01 August 2014

On "Why Don't Students Like School?" (Willingham)

You may have come across Dan Willingham. He features regularly in the posts of several education bloggers who crop up frequently in my Items to Share on Mondays, and his crystal-clear and devastating demolition of the VAK reading styles nonsense has been viewed almost 235,000 times on YouTube. But his central published work in this area is;

Willingham D T (2009) Why Don't Students Like School?: A Cognitive Scientist Answers Questions About How the Mind Works and What It Means for the Classroom San Francisco; Jossey-Bass

The plain language of the title sets the tone for a refreshingly jargon-free book aimed at the general interested reader, principally parents and teachers, whom he addresses directly. So each chapter heading is a question, expanded upon in the opening paragraph, and followed by an answer. Selected sources and references are available as end-notes to each chapter (under the useful heading of “less technical” and “more technical”, but don't interrupt the flow. There are copious graphics and photographs (perhaps too many of those, some of debatable relevance) and box-outs which summarise major points. All this is the familiar apparatus of the text-book, but the book as a whole  does not give that impression. On the contrary, it reads like the transcript of an animated (albeit one-sided) conversation.

In other words, within the confines of the book format, Willingham can practise what he preaches. But what is that?

In the introduction, he says that the book;
“began as a list of nine principles that are so fundamental to the mind's operation that they do not change as circumstances change. They are as true in the classroom as they are in the laboratory and therefore can be reliably applied to classroom situations.” (p.2)
And that is what it is; an exploration of the nine principles. (from pp. 210-211)




Cognitive Principle

Required Knowledge about Students

Most Important Classroom Implication
1 People are naturally curious, but they are not naturally good thinkers What is just beyond what my students know and can do? Think of to-be-learned material as answers, and take the time necessary to explain to students the questions.
2 Factual knowledge precedes skill.

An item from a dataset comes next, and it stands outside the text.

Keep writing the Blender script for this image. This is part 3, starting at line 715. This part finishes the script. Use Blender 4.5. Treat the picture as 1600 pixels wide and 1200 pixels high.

What do my students know? It is not possible to think well on a topic in the absence of factual knowledge about the topic.
3 Memory is the residue of thought. What will students think during this session? The best barometer for every lesson plan is “Of what will it make students think?”
4 We understand new things in the context of things we already know. What do students already know that will be a toehold on understanding this new material? Always make deep knowledge your goal, spoken or unspoken but recognize that shallow knowledge will come first.
5 Proficiency requires practice How can I get students to practice without boredom? Think carefully about which material students need at their fingertips, and practice it over time.
6 Cognition is fundamentally different early and late in training. What is the difference between my students and an expert? Strive for deep understanding in your students, not the creation of new knowledge.
7 Children (and adults*) are more alike than different in terms of learning Knowledge of students' learning styles is not necessary Think of lesson content, not student differences, driving decisions about how you teach.
8 Intelligence can be changed through sustained hard work. What do my students believe about intelligence? Always talk about successes and failures in terms of effort, not ability.
9 Teaching, like any complex cognitive skill, must be practised in order to be improved. What aspects of my teaching work well for my students, and what parts need improvement? Improvement needs more than experience; it also requires constant effort and feedback.

* my addition.

Willingham is not claiming novelty for any of these ideas—in fact directly the opposite. Many readers will find familiar references and names (although Ausubel does not appear to get a mention in ch.4—this does not pretend to provide a comprehensive survey of the work in the field).

The odd thing is that all this does not add up to an answer to the question in the title, but who cares? It's an excellent intorduction. This is not likely to be available at your local indy bookshop, so for once I'll post the Amazon link.

1 comment:

  1. Personally I have been less than impressed with Willingham, statements such as "the brain was not designed to think" so we spend most of our time avoiding thinking are not coherent arguments.
    Also factual knowledge proceeding skill is highly dubious. From a developmental and philosophical point of view a skill must come first, that brings in knowledge that is then prerequisite for the next skill. We are born with only reflex skills and a use or lose it mechanism - we start with skills to bring in knowledge. I believe that content does matter and has to be relevant but the real learning is making the implicit skills explicit to the student. Feuerstein proved how far you can get without any content. Michael Shayer backed this up with CASE and CAME showing, that with well thought out content to match the skills training, you can get massive leaps in learning.

    Although Willingham has some good ideas, he is ultimately flawed in his philosophy. He seems to be trying to find some sort of neo-traditional outlook to the outdated traditional vs progressive argument of education.